If you work in Spain — whether for a company, on your own, or a mix of both — you will encounter two distinct income documents: the nómina and the factura. Understanding the difference is not just administrative; it determines your tax obligations, social security contributions, employment rights, and the degree of financial flexibility and risk you carry.
What Is a Nómina?
A nómina (payslip) is a document issued by an employer to an employee confirming the salary paid for a given period. It is not something the employee creates — it is generated by the company's HR or payroll department (or a gestor acting on their behalf).
Key characteristics of a nómina:
- The employer withholds IRPF at source (graduated rate based on annual salary)
- Both the employer and employee pay Seguridad Social contributions
- The employee has full labour rights: paid holidays, sick leave, redundancy protection, pension accumulation
- The employee does not register as autónomo and does not file quarterly tax returns
- The relationship is governed by labour law (Estatuto de los Trabajadores)
What Is a Factura?
A factura (invoice) is issued by a self-employed professional (autónomo) or a company to a client in exchange for goods or services. The freelancer creates the invoice, charges IVA, and — in most cases — applies an IRPF retention that the client withholds and pays to the AEAT.
Key characteristics of issuing facturas as an autónomo:
- You must register as autónomo with the AEAT (Modelo 036/037) and Social Security (RETA)
- You pay a fixed monthly RETA quota (social security for the self-employed) — from €200 to €500+ depending on income
- You charge IVA on invoices (and deduct IVA paid on business expenses)
- You apply IRPF retention on invoices to Spanish businesses (15% standard, 7% for new autónomos)
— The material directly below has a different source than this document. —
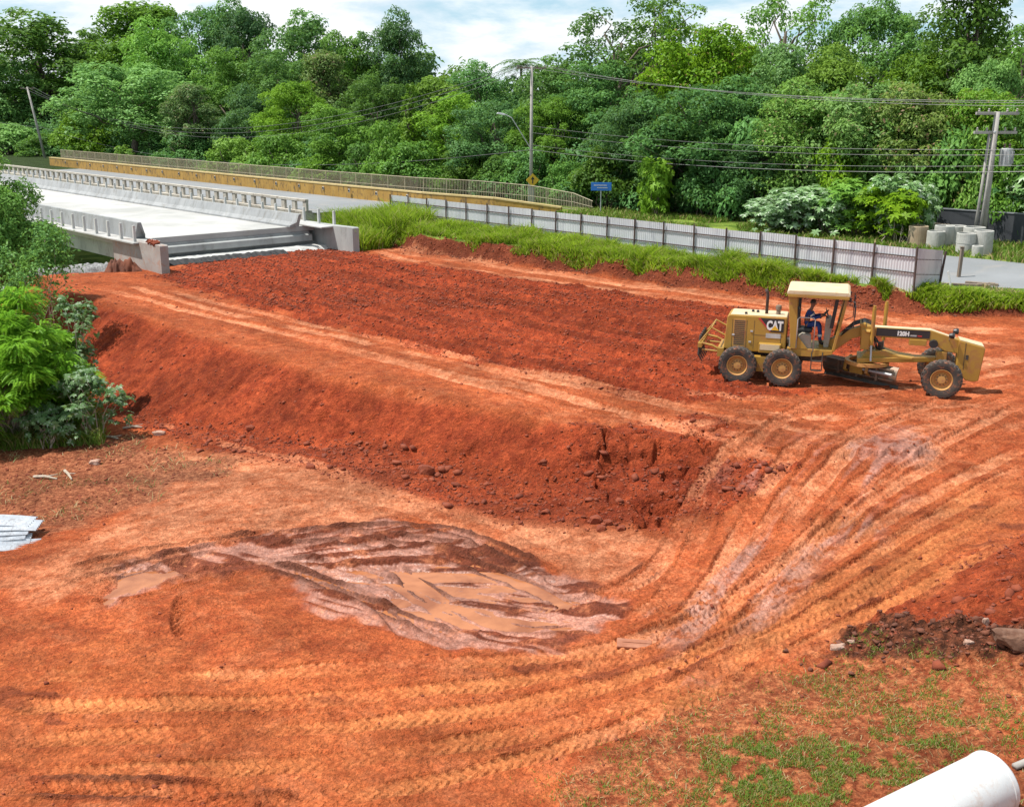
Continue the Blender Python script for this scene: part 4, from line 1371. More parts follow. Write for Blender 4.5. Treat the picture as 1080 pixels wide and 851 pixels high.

- You file quarterly Modelo 303 (IVA), Modelo 130 or retain sufficient IRPF, and annual Modelo 100
- You have no employment rights: no paid holidays, no sick pay from the employer, no redundancy
- But you have full flexibility: set your own rates, work for multiple clients, choose your hours
The Core Differences at a Glance
| Nómina (Employee) | Factura (Autónomo) | |
|---|---|---|
| Document issued by | Employer | Freelancer / Autónomo |
| IVA | Not applicable | Charged to client (21%, 10%, or 4%) |
| IRPF | Withheld by employer | Withheld by client (15% or 7%) |
| Social security | Employer + employee share (SS general) | RETA monthly quota (self-paid) |
| Quarterly tax filings | None required from employee | Modelo 303, 130 (or 111 if payer) |
| Employment rights | Full (holidays, sick leave, redundancy) | None from the client |
| Pension | Full RGSS contribution | RETA contribution (often lower base) |
Can You Have Both?
Yes — it is entirely possible and common in Spain to be simultaneously employed (receiving a nómina) and registered as an autónomo (issuing facturas). For example, a graphic designer who works three days a week for a company under an employment contract and spends the other two days doing freelance work for separate clients. In this case:
- They receive a nómina from the company each month
- They issue facturas to their freelance clients
- They file quarterly IVA (Modelo 303) for their autónomo activity
- Their IRPF rate is calculated on their combined income at year end (Modelo 100)
Falsos Autónomos: The Grey Area
Spain's labour inspectorate actively pursues falsos autónomos — people classified as self-employed but who in practice work exclusively for one company with fixed hours and no real independence. If you work for a single client, follow their schedule, use their equipment, and have no real commercial risk, the relationship may legally be an employment relationship regardless of what the contract says. The penalties for both the individual and the company can be significant.
When Companies Need Both Nóminas and Facturas
If you run a company in Spain with employees, you will deal with both documents every month:
- Nóminas — for employees, generated monthly with IRPF and SS calculations
- Facturas — received from suppliers and freelancers, and issued to your clients
Facturi handles both: the invoicing module covers all facturas (outgoing and incoming), while the payroll module calculates and stores compliant nóminas for each employee — all within the same platform.
Which Is Better for You?
There is no universal answer. Employment offers security and simplicity. Autónomo status offers flexibility and potentially higher take-home pay for high earners (since RETA is capped). The right choice depends on your income level, risk tolerance, number of clients, and career goals. Many professionals in Spain start as employees, gradually build a client base, and eventually go full autónomo — or do both indefinitely.